### Provided material:

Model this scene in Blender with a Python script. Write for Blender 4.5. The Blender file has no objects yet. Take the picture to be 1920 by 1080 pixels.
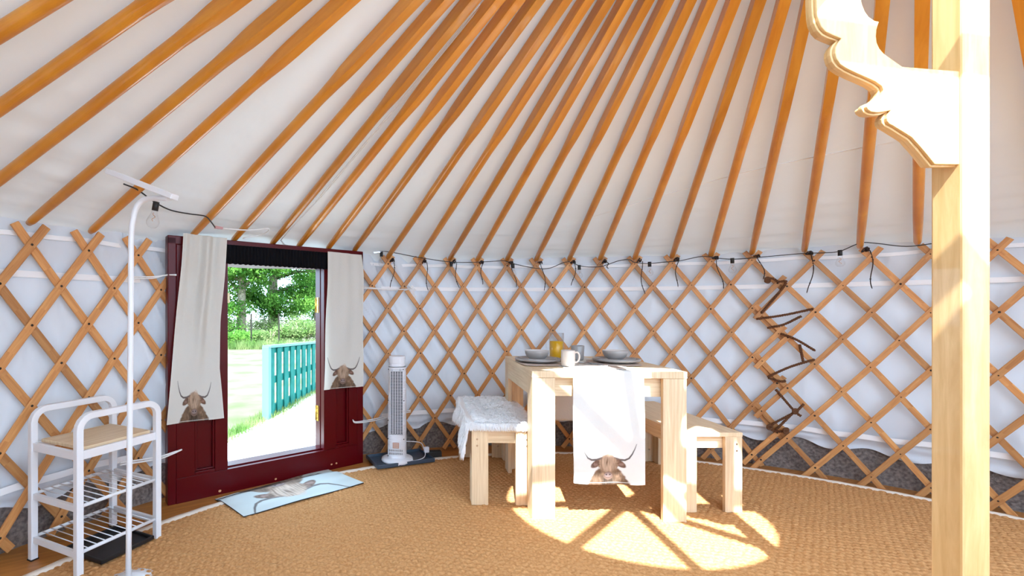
import bpy, math, random
import numpy as np
from mathutils import Vector, Matrix

random.seed(7)
RNG = np.random.default_rng(11)
col = bpy.context.scene.collection
sc = bpy.context.scene
PI = math.pi

# ------------------------------------------------------------------ camera
F, PX, PY, HC = 880.0, 750.0, 582.0, 1.10        # focal length / principal point in pixels, eye height
cd = bpy.data.cameras.new('camera')
cam = bpy.data.objects.new('camera', cd); col.objects.link(cam)
cam.location = (0, 0, HC); cam.rotation_euler = (PI/2, 0, 0)
cd.sensor_width = 36; cd.lens = 36*F/1920
cd.shift_x = (960-PX)/1920; cd.shift_y = (PY-540)/1920
cd.clip_start = 0.05; cd.clip_end = 300
sc.camera = cam

# ------------------------------------------------------------------ light
SUN_D = Vector((0.35, 1.80, -2.33)).normalized()
sl = bpy.data.lights.new('sun', 'SUN'); sl.energy = 17.0; sl.angle = math.radians(0.6); sl.color = (0.93, 0.98, 1.0)
so = bpy.data.objects.new('sun', sl); col.objects.link(so)
so.rotation_euler = SUN_D.to_track_quat('-Z', 'Y').to_euler()
w = bpy.data.worlds.new('sky'); sc.world = w; w.use_nodes = True
bg = w.node_tree.nodes['Background']
bg.inputs[0].default_value = (0.52, 0.76, 1.0, 1); bg.inputs[1].default_value = 7
sc.view_settings.view_transform = 'Standard'; sc.view_settings.look = 'None'
sc.view_settings.gamma = 1; sc.view_settings.use_curve_mapping = False
sc.view_settings.exposure = 0.38
sc.cycles.max_bounces = 10; sc.cycles.diffuse_bounces = 6; sc.cycles.transparent_max_bounces = 12
sc.cycles.caustics_reflective = False; sc.cycles.caustics_refractive = False
sc.cycles.sample_clamp_indirect = 8.0

# ------------------------------------------------------------------ places
C = Vector((0.92, 0.81, 0)); R = 2.94             # centre and lattice radius of the round tent
ZA = 2.595; ZE = 1.50                             # roof apex (poles' axes extended), pole feet
RING_R = 0.66; RING_Z = ZE+(ZA-ZE)*(1-0.72/R)
def fl(x, y, h=0.0):
    s = (y-PY)/(HC-h); return Vector(((x-PX)/s, F/s, h))
def atY(x, y, Y):
    return Vector(((x-PX)/F*Y, Y, HC-(y-PY)*Y/F))
def wallp(x, y, r=R):
    u = (x-PX)/F; a = 1+u*u; b = -2*(u*C.x+C.y); c = C.x**2+C.y**2-r*r
    Y = (-b+math.sqrt(b*b-4*a*c))/2/a
    return Vector((u*Y, Y, HC-(y-PY)*Y/F))
def cyl(th, r, z):
    t = math.radians(th); return Vector((C.x+r*math.sin(t), C.y+r*math.cos(t), z))
DL = Vector((-1.327, 2.667, 0)); DR = Vector((-0.2876, 3.4205, 0))   # door frame's two lower corners
DV = (DR-DL); DW = DV.length; DU = DV.normalized(); DN = Vector((DU.y, -DU.x, 0))   # DN points into the tent
def door_tz(x, y, off=0.0):
    """pixel -> (distance along the frame, height, point) on the plane of the door, off metres inwards"""
    o = DL+DN*off; k = (x-PX)/F
    # (o.x+DU.x t) = k (o.y+DU.y t)
    t = (k*o.y-o.x)/(DU.x-k*DU.y)
    p = o+DU*t
    z = HC-(y-PY)*p.y/F
    return t, z, Vector((p.x, p.y, z))

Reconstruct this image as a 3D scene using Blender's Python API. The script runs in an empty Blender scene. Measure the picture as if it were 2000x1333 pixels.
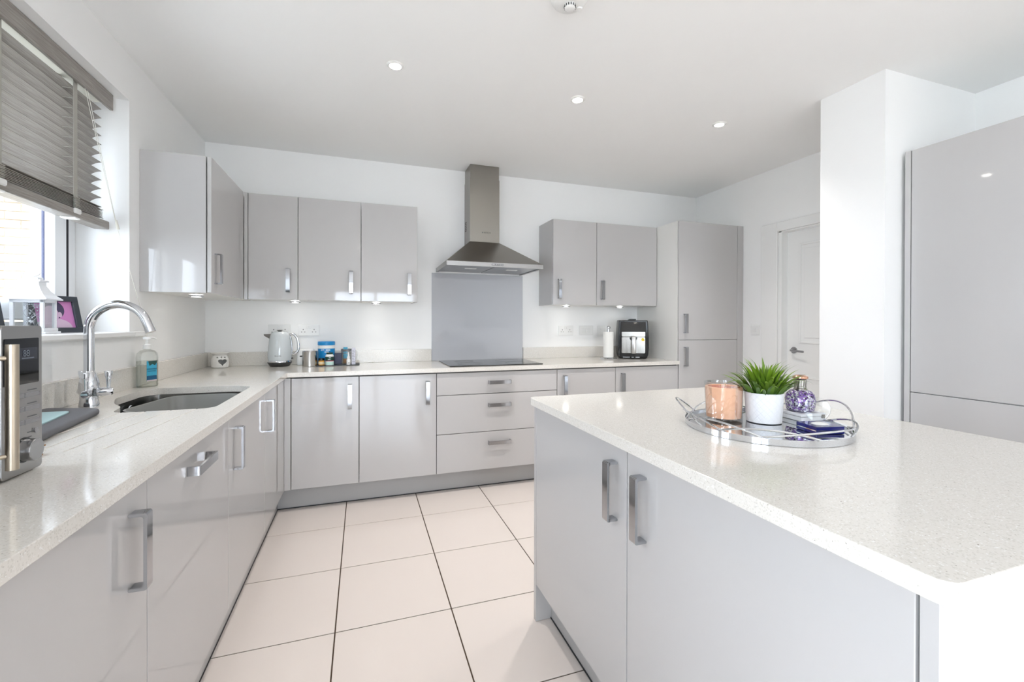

### Problem to work on:
Restate only the lines running from the start of the material above through the line containing "PI = math.pi", ends included. No pictures.

### Expected answer:
Model this scene in Blender with a Python script. Write for Blender 4.5. The Blender file has no objects yet. Take the picture to be 1920 by 1080 pixels.
import bpy, math, random
import numpy as np
from mathutils import Vector, Matrix

random.seed(7)
RNG = np.random.default_rng(11)
col = bpy.context.scene.collection
sc = bpy.context.scene
PI = math.pi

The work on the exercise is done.